__COLLECTED DATA__
#####
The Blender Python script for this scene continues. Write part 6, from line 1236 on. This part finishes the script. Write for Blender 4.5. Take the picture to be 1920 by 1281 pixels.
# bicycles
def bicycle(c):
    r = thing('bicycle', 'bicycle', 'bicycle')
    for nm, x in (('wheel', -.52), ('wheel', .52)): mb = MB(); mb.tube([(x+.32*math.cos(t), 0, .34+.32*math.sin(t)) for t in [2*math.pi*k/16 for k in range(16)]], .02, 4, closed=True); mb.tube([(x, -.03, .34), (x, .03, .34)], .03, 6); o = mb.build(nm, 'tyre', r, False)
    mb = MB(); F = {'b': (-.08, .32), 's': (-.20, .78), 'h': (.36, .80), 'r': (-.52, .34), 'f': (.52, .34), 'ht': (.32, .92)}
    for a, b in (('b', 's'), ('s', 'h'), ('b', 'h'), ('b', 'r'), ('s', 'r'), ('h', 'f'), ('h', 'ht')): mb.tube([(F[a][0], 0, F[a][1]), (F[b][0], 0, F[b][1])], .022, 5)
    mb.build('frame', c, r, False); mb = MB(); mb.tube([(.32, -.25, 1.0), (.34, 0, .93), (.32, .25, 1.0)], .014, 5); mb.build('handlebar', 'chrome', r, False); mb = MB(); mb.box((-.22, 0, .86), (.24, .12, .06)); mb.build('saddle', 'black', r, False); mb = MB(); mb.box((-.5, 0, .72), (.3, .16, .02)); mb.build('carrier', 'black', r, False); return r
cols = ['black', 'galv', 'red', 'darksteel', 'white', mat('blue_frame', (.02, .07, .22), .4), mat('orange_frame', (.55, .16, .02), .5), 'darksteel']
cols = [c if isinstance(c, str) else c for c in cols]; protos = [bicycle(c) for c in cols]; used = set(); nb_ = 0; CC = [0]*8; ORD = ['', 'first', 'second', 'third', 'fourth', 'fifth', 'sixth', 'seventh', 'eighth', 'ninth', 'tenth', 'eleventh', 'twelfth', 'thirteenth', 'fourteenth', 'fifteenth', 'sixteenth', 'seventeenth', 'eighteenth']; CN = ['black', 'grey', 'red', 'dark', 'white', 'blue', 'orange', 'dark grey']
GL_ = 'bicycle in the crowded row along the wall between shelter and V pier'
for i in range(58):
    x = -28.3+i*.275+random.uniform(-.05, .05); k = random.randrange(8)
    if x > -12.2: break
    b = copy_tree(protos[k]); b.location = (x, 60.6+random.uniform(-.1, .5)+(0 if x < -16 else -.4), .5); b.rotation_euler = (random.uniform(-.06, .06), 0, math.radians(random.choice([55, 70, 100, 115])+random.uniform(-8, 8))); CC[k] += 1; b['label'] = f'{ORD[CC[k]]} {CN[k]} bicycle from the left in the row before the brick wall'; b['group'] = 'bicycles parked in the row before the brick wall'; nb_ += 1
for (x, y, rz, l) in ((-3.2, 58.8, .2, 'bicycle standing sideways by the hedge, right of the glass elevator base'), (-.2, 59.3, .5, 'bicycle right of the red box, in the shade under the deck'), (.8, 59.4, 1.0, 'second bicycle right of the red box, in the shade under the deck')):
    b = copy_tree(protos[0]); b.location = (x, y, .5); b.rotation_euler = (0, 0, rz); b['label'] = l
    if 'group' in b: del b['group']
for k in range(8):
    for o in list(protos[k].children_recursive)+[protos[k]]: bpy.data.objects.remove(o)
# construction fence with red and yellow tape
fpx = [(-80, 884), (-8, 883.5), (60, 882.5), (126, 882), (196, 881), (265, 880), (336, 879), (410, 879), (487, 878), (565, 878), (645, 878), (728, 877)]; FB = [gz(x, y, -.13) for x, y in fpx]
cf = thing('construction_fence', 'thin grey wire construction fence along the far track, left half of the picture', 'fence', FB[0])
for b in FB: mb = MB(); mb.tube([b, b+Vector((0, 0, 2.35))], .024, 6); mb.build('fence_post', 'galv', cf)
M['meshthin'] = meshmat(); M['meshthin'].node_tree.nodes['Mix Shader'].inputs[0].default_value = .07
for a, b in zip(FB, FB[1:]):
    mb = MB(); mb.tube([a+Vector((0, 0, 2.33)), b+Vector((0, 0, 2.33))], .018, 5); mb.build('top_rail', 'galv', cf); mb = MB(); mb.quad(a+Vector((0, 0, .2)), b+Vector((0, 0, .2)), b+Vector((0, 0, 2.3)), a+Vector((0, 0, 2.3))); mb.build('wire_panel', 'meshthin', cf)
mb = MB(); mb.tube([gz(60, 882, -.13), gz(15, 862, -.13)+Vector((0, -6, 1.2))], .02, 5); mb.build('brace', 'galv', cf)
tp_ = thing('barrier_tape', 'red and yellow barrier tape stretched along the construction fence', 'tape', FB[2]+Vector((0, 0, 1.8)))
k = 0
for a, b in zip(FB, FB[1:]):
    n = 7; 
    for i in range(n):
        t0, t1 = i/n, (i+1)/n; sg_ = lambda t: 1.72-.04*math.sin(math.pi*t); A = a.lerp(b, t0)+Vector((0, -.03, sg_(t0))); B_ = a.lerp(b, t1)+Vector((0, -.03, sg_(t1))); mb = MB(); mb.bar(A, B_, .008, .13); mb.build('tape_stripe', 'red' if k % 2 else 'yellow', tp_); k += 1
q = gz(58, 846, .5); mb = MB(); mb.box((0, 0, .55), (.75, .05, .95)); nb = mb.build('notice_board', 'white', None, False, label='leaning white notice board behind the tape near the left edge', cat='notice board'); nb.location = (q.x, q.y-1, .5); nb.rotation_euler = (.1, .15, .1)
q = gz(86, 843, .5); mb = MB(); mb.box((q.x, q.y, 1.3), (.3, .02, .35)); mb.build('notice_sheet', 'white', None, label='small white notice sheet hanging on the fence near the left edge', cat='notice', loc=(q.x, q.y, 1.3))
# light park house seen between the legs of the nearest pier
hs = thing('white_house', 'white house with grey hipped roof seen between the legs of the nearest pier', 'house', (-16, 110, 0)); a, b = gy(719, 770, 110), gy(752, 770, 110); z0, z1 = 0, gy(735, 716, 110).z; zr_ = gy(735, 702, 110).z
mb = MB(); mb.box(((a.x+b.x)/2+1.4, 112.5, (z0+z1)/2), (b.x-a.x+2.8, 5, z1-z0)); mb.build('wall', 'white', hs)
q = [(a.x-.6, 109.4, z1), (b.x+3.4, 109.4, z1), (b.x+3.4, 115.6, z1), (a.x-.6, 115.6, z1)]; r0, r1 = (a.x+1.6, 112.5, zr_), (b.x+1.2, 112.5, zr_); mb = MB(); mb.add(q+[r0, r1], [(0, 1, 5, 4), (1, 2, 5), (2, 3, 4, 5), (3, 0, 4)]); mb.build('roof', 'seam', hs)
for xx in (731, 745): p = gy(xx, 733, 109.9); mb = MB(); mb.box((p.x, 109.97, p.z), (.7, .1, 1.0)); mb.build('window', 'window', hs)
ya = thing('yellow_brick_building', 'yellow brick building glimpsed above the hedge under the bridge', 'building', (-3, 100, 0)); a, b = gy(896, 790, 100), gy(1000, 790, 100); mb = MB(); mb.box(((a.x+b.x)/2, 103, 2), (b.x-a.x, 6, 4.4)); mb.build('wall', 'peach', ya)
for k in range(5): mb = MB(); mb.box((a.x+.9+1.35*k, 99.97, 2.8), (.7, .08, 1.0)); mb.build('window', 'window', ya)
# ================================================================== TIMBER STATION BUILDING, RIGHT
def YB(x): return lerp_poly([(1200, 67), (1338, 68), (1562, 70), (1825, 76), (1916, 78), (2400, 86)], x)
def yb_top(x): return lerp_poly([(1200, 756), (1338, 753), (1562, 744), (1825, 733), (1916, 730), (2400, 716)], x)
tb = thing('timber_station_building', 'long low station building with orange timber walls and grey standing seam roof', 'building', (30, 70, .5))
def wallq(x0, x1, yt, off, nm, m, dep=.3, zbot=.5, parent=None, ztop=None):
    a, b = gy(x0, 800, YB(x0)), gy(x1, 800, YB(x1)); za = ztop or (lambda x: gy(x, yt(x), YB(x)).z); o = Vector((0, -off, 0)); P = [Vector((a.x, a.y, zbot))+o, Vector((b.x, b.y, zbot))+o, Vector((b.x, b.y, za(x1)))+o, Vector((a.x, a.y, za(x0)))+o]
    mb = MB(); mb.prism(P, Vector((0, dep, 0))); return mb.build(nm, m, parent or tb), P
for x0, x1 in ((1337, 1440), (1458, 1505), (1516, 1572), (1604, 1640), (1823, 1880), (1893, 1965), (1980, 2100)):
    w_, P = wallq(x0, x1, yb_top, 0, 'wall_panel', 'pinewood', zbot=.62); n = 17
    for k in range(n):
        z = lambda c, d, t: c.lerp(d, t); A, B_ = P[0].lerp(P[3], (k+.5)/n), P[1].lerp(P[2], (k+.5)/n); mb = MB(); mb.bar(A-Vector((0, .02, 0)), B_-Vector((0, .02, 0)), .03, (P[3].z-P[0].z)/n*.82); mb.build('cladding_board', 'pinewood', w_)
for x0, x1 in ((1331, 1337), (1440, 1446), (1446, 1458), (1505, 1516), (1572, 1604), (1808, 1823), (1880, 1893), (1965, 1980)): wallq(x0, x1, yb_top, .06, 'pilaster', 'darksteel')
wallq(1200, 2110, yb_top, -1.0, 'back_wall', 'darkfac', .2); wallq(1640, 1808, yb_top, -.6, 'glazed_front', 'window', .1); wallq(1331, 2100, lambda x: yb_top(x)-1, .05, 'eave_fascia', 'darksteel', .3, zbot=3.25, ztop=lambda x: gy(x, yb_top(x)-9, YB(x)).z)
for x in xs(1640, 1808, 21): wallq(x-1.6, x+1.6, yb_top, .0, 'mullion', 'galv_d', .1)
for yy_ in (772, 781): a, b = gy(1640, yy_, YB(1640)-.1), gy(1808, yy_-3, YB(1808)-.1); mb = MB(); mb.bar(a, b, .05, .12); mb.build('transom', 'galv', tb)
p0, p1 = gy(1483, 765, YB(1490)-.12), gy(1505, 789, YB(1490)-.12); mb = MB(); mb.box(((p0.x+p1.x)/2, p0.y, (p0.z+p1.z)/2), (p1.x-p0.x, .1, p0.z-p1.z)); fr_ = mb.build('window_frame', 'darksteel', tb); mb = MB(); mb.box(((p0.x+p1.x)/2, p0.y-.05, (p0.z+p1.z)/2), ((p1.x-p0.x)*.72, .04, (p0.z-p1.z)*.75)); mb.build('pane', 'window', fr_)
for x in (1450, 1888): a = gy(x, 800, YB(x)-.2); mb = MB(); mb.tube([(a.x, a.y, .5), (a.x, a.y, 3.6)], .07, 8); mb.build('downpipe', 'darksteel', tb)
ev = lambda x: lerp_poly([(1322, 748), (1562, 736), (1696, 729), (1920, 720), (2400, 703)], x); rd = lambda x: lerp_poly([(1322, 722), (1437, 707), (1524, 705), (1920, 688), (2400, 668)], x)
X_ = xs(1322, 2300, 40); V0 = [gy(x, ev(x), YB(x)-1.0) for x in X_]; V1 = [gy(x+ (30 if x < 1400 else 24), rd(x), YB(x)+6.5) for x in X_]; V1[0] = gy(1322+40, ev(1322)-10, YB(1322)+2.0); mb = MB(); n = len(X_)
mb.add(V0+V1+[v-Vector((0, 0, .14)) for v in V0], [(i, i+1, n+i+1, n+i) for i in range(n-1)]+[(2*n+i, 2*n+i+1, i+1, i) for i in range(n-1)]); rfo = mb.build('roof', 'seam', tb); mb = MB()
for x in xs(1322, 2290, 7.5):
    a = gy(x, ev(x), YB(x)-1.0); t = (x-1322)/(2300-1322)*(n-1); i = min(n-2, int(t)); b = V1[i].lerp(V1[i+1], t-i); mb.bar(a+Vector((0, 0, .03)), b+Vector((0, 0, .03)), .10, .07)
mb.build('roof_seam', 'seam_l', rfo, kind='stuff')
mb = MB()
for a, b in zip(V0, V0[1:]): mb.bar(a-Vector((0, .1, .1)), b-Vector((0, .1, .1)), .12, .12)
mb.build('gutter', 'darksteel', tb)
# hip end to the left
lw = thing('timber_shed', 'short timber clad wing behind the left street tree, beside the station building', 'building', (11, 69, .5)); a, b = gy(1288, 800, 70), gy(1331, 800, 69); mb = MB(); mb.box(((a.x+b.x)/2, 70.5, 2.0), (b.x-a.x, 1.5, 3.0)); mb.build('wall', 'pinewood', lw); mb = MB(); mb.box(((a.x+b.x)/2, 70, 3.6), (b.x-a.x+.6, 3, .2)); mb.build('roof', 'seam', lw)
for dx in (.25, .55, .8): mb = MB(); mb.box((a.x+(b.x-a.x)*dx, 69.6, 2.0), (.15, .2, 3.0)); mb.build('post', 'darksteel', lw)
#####
__WHAT YOU NEED TO DO__
List each line in the listing that contains the string "from".

__WRITTEN ANSWER__
The Blender Python script for this scene continues. Write part 6, from line 1236 on. This part finishes the script. Write for Blender 4.5. Take the picture to be 1920 by 1281 pixels.
    b = copy_tree(protos[k]); b.location = (x, 60.6+random.uniform(-.1, .5)+(0 if x < -16 else -.4), .5); b.rotation_euler = (random.uniform(-.06, .06), 0, math.radians(random.choice([55, 70, 100, 115])+random.uniform(-8, 8))); CC[k] += 1; b['label'] = f'{ORD[CC[k]]} {CN[k]} bicycle from the left in the row before the brick wall'; b['group'] = 'bicycles parked in the row before the brick wall'; nb_ += 1